Adoption reminds me of God and how we are adopted into his family. We are made in his image but how many different types of people do you know? How many different colors and nations of people are there, but we all belong to the same God and children in his family. Let's raise our children up as they should go-that is in the gifts God has given them and not our expectations of them. The blessing an adopted child brings is that they will continue blessing and surprising you their entire life!

A great link about adoption and God's family http://disciplethenations.org/article_adoption.html

Monday, May 12, 2008

Mother's Day Blahs

To me the two hardest holidays for a woman who is experiencing infertility or pregnancy loss, or waiting to adopt are Christmas and Mother's Day. It seems at these holidays everything is about babies, children and family and Mother's Day deals a double-dose of the reality blahs. Let's be honest, these two holidays are reminders of a life that feels unattainable-the life of motherhood.

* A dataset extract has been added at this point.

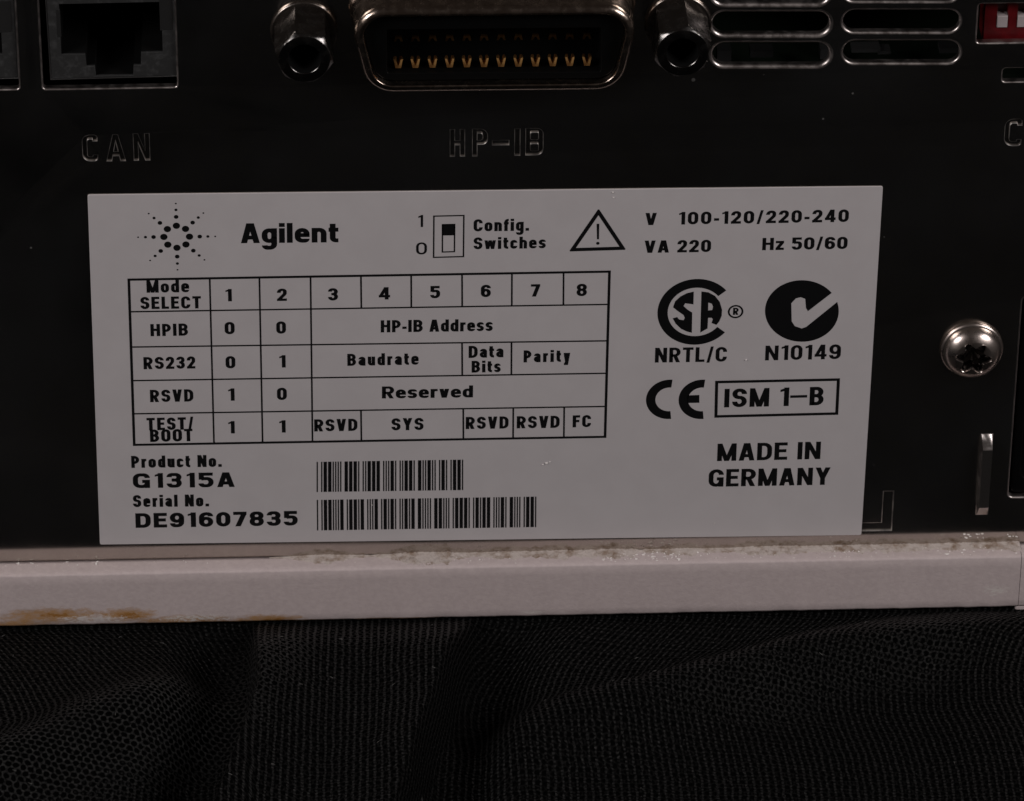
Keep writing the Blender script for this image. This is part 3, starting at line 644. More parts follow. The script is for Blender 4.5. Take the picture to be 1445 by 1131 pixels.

Okay...we've said our feelings out loud, felt sorry for ourselves and even felt guilty for the feelings we are experiencing yet our situation hasn't changed. What is next? ...Oh yeah, let's get angry about our situation. This is the emotional roller coaster we don't need to take! This road only leads to the blah's and you need to make an emergency exit before crashing completely. However you do have a choice to make once you've decided to get off the road to no-where-ville and that is, do I take a left or a right turn. A left turn it leads to bitterness, a right turn leads to Jesus. Which way will you turn?

You know what I'm talking about because you've met these two different types of people. Those who decided to take a left turn, walk around as if they are "bitter." Either the world or their family or God has just done them wrong. They choose to never get over it because everyday they wake up, think about their day, feel their saddness and carry their bitterness with them for all to feel and see. These people are miserable to themeselves and others around them.

OR...
You can take a right turn. This turn leads to Jesus. The person that chose to make a right turn instead wakes up everyday and thinks about their day, too. But they differ because when they feel their sadness they also give up their saddness. Apostle Paul writes,"I have learned the secret of being content in any and every situation, whether well feed or hungry, whether living in plenty or in want. I can do everything through him who gives me strength." In this verse Phillipians 4:12, Paul describes the secret to feeling content and that is only through Christ Jesus giving you strength. This means turning your pain, sorrows and bitterness over to God and asking for Him to give you strength to make it through your day. What you allow to occupy your thoughts will sooner or later determine your attitude. So let your thoughts lead to things that are not of self-pity and grife but instead thankfulness in everything-even hard times.

Thursday, May 1, 2008

My Spirit as a Garden

I would not normally share something so intimate with strangers, but I believe you are my sisters and I love sharing good and wonderful things with my sisters, especially what God lays on my heart. During my quiet time today, I prayed that the Holy Spirit show me what my spirit looked like as if it were a garden. I thought I was crazy to pray such a prayer. I might see lots of weeds and thorny bushes, but I was hoping for at least a pretty bush or two. As I prayed, a beautiful fragrant smell came to me. It was not too sweet but very delicate in nature. It reminded me of walking by a honeysuckle bush. Then I got a glimpse of a beautiful rose. It was light peach and pink in color with touches of yellow. I began to cry at its beauty. But then my eyes trailed down the rose and I saw the thorns on the stem. They resembled steps. I breathed in air and gasped slightly-my trials! Tears are streaming down my face now. The Holy Spirit began to reveal that these thorns were my past trials. "Look up the stem, what do you see?" I looked back up the stem and there was a beautiful rose that had bloomed open. I was in awe at this point. I suddenly desired Jesus to come and sit inside my garden for awhile and stay. I looked for a wooden bench for him to sit on? I've never thought of that before. Nor had I ever thought, "Is my garden a place where Jesus would want to sit and stay awhile?" That was my next prayer, "Holy Spirit are show me if there are any weeds or ugly thorny bushes I need to pull up. No one wants to sit inside an ugly garden. Holy Spirit help me build a beautiful garden and bench. I want my garden to be a beautiful place where Jesus and others would want to stay and talk for awhile. I thought of a beautiful place with constant beams of sunshine."

After this, I really began to think about what I was shown and what my thoughts were. I was recently told by a dear friend about a prayer called the Gardner's Prayer (I think that was the name). I'm sure that little seed she put in my ear was what prompted my prayer and I'm so thankful to God for her. Draw your own conclusions of my quiet time, but I know I'm going to get busy building a bench and yanking out weeds in my garden. It's not something I want to do-that is for sure! Gardening always sounds fun but it is hard work! It seems the more you dig the more you uncover and the dirtier and sweatier you get. But, it sure is nice to be able to sit back, admire the garden and invite friends over for a glass of lemonade or tea to enjoy all that you've accomplished. My next prayer will most likely be, "Lord, do I need a big tractor with a scoop or a shovel to get those thorny bushes and weeds out?" What I do know is that God will provide His mighty tools for such a big job.